Can a woman, especially an African American, be elected president of the United States? Last weekend, at the Power Rising summit in Chicago, 500 African American women leaders pondered that question.

Harris was the warmly received, marquee attraction. “There are still certain myths about what a woman can and cannot do in spite of what she actually does,” Harris declared during a Q&A session.

Some in the audience were “skeptical,” according to a report from Politico’s Illinois Playbook.

“I would love to see it, but I don’t think the country is ready.
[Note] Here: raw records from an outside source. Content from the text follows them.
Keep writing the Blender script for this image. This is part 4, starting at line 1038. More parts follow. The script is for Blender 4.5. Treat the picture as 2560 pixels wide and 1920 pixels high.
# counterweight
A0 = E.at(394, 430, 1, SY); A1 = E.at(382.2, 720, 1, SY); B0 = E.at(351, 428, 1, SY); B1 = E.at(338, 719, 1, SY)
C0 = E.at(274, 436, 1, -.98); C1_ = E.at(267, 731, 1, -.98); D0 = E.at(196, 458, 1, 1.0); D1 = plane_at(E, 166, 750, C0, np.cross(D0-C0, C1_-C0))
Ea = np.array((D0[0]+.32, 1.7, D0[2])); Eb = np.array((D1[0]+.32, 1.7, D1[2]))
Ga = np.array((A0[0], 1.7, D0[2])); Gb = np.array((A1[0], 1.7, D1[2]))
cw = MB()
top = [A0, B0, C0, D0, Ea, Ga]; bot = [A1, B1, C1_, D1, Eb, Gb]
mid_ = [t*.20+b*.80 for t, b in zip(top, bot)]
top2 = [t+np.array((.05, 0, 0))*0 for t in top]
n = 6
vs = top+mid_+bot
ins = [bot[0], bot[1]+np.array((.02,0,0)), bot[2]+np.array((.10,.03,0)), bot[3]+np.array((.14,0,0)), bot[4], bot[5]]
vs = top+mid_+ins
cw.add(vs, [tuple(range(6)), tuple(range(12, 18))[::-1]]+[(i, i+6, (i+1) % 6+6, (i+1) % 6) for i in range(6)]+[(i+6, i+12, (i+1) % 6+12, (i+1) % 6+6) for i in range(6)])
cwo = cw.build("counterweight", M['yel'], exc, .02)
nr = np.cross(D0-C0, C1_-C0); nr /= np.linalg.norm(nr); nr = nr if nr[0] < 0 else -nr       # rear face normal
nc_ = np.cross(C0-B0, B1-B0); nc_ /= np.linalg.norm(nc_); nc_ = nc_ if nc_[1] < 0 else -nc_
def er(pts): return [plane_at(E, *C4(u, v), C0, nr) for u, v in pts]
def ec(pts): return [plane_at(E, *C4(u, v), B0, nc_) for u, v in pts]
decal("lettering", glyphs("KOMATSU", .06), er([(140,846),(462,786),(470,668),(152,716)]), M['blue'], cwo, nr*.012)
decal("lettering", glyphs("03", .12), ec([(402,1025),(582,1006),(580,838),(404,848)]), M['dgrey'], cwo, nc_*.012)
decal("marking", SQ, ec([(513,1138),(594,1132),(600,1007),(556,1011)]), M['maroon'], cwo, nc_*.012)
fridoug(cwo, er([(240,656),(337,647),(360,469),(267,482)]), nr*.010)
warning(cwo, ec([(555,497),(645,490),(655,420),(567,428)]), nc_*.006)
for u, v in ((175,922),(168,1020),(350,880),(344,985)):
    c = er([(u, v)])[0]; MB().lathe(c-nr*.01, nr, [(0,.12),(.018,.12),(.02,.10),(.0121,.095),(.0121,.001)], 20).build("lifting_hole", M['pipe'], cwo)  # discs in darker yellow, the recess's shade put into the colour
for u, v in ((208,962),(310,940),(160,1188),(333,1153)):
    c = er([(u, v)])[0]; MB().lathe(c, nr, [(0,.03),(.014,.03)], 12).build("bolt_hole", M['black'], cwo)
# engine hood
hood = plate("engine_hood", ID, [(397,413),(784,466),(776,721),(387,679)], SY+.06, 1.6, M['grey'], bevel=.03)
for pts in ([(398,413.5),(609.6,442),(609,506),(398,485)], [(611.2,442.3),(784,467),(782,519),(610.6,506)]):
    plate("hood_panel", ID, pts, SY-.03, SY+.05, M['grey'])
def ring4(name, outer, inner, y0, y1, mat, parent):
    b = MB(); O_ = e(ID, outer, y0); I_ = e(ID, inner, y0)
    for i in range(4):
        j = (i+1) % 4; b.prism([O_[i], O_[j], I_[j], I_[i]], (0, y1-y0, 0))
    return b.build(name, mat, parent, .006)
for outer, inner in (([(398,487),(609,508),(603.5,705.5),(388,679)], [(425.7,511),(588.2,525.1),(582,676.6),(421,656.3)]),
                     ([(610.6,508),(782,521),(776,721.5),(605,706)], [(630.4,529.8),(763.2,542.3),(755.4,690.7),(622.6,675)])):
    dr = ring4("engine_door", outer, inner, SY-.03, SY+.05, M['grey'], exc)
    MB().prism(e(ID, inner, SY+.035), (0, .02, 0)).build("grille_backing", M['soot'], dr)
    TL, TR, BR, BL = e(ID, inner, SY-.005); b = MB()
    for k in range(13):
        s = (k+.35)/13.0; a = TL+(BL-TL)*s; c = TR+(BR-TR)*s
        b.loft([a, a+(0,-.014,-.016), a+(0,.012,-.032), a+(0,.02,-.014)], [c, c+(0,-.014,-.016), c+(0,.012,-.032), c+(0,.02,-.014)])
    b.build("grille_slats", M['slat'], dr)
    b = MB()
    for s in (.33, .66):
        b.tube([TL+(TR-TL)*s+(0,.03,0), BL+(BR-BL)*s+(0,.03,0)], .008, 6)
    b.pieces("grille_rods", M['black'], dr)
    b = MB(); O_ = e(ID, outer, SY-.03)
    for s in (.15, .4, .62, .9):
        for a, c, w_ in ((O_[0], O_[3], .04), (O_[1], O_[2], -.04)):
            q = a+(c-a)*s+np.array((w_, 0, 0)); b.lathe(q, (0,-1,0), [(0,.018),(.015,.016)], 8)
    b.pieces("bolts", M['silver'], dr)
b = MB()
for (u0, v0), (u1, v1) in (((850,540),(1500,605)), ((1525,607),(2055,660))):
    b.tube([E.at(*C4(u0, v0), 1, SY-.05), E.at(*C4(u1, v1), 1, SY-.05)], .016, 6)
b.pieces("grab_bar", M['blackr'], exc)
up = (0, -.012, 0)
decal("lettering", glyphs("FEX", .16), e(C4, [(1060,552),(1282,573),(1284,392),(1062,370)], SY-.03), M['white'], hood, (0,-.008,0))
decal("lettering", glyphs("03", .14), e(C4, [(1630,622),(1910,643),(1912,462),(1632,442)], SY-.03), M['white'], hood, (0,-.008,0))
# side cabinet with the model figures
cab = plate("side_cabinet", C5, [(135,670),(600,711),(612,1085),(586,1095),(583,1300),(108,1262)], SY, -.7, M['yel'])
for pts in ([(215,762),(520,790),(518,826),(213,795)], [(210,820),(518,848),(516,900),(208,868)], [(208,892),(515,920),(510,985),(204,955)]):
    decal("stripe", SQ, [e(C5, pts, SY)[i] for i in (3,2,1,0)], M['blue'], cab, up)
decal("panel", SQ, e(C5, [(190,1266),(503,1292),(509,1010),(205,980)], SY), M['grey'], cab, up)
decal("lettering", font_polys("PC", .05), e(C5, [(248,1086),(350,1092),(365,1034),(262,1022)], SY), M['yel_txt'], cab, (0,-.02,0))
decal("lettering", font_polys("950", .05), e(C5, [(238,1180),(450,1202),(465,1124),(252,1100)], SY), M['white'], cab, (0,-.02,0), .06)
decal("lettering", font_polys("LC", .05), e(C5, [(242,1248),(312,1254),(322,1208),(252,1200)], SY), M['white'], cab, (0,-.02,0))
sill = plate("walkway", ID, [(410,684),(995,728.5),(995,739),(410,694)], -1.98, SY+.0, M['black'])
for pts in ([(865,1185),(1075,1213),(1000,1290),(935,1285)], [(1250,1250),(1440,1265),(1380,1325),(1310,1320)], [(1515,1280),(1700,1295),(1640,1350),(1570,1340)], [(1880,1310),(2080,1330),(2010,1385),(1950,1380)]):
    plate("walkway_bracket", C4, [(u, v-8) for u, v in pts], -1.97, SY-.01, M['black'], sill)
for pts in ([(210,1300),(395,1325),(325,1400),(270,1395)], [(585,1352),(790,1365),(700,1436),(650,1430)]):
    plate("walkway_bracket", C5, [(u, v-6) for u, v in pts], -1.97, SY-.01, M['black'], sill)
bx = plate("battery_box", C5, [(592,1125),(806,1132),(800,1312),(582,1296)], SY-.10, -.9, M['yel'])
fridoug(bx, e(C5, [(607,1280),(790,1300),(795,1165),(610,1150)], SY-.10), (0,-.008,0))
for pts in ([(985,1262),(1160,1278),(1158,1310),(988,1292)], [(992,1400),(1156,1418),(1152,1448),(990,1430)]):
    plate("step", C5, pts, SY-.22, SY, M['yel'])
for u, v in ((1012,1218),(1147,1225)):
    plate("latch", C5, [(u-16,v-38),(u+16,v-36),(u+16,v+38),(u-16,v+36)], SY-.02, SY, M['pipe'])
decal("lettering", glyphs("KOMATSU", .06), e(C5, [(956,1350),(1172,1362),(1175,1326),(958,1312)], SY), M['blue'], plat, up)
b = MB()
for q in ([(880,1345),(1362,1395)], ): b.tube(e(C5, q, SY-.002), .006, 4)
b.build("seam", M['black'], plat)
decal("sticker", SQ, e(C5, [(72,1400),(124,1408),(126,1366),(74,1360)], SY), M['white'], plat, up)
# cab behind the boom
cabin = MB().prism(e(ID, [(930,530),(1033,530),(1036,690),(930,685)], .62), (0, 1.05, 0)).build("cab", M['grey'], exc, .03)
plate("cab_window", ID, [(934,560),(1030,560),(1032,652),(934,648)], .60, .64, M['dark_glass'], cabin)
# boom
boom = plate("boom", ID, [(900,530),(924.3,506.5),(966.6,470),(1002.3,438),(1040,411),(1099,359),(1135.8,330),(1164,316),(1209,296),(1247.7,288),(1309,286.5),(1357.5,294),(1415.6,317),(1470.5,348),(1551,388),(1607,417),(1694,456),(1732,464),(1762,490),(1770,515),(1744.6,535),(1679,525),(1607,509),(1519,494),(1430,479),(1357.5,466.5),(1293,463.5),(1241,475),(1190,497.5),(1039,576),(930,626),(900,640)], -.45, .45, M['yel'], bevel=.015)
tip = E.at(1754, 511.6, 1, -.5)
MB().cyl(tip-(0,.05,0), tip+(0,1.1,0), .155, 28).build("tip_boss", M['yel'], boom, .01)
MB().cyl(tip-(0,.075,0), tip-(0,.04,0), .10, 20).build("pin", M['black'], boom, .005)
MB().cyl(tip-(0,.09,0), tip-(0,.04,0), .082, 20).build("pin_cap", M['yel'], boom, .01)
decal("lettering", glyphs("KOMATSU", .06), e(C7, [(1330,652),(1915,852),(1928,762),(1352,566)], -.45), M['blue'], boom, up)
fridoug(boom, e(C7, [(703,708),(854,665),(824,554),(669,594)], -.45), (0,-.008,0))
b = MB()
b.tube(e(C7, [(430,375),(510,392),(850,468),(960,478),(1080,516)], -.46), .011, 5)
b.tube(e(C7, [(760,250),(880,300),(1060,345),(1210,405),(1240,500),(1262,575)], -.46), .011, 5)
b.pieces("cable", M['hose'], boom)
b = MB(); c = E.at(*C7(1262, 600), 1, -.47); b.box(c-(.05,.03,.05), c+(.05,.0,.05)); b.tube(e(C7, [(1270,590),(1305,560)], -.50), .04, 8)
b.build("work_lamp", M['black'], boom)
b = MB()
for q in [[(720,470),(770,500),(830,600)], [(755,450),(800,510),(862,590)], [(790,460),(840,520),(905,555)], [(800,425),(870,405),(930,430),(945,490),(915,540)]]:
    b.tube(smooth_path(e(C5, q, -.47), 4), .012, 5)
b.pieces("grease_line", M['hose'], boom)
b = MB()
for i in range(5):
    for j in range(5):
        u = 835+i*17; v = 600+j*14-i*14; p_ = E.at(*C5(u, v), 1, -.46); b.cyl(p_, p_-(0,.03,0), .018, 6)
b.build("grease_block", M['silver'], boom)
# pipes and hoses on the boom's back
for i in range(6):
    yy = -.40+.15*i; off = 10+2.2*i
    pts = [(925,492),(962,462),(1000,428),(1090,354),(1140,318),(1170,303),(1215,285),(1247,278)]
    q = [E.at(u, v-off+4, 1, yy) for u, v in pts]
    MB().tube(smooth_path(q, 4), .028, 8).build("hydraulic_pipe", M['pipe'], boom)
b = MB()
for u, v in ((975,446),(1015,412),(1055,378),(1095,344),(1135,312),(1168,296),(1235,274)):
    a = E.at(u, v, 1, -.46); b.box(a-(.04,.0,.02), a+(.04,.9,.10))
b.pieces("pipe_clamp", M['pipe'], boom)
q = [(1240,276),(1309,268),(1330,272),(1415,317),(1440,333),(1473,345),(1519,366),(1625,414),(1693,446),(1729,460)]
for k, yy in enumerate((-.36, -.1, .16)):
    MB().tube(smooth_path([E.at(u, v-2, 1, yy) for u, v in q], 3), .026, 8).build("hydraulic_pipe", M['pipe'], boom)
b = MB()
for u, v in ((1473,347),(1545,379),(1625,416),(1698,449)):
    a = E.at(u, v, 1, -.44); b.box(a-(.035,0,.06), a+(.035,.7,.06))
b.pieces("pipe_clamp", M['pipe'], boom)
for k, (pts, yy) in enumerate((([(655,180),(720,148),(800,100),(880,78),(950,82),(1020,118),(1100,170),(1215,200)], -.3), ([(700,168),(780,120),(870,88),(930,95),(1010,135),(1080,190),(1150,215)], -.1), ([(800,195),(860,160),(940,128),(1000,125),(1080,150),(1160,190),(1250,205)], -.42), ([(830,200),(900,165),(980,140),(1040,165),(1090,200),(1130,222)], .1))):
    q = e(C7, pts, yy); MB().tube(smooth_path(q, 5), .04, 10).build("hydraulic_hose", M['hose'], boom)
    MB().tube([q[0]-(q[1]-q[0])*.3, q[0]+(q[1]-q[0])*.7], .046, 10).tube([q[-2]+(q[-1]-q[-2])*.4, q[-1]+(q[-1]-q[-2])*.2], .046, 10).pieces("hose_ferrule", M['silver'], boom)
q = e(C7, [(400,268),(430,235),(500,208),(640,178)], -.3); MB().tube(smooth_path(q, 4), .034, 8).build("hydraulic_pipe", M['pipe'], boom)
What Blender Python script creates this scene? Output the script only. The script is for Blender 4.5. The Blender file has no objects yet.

The country wasn’t ready for Hillary (Clinton), and she was the most qualified,” Monique Campbell, a nonprofit leader from Detroit, told Politico. “The country wasn’t ready for Kamala, and she was the most qualified. It’s about timing.”

The fact that Harris and Clinton, two highly qualified women, could lose to an amoral TV huckster tells us that American voters either refuse or are incapable of elevating a woman to the most powerful office in the world.

Harris remains popular, particularly among Black female voters. Yet, as we saw in 2024, that was not enough to carry her over the finish line.

It’s a grim reality. Trump’s MAGA movement is dragging racial progress back by decades, and it’s not done yet. They have “othered” women and people of color.

Anyone espousing progressive views will be suspect among American mainstream voters.

The argument goes that the GOP nominee will be a conservative, white male. You cannot rule out the idea that Trump, in his unique wisdom, will try to grab another presidential term. Experts laugh at the possibility, and it would most certainly go to the Supreme Court. With this court, dominated by Trump appointees, anything goes.

So where does that leave us? The boldface names being touted for presidential runs checked in to Sharpton’s event to showcase their credentials.

It was a bevy of governors, including Gov. Andy Beshear of Kentucky, Josh Shapiro of Pennsylvania, JB Pritzker of Illinois and Wes Moore from Maryland. Former Transportation Secretary Pete Buttigieg. Members of Congress: Ro Khanna of California, Sens. Mark Kelly and Ruben Gallego of Arizona and Cory Booker of New Jersey. (California Gov. Gavin Newsom, who many view as a front-runner, could not attend due to a family obligation, Sharpton said.)

And Harris. One woman.

The biggest danger for the Democratic Party? That women and people of color won’t be activated to go to the polls to put yet another white man in the White House.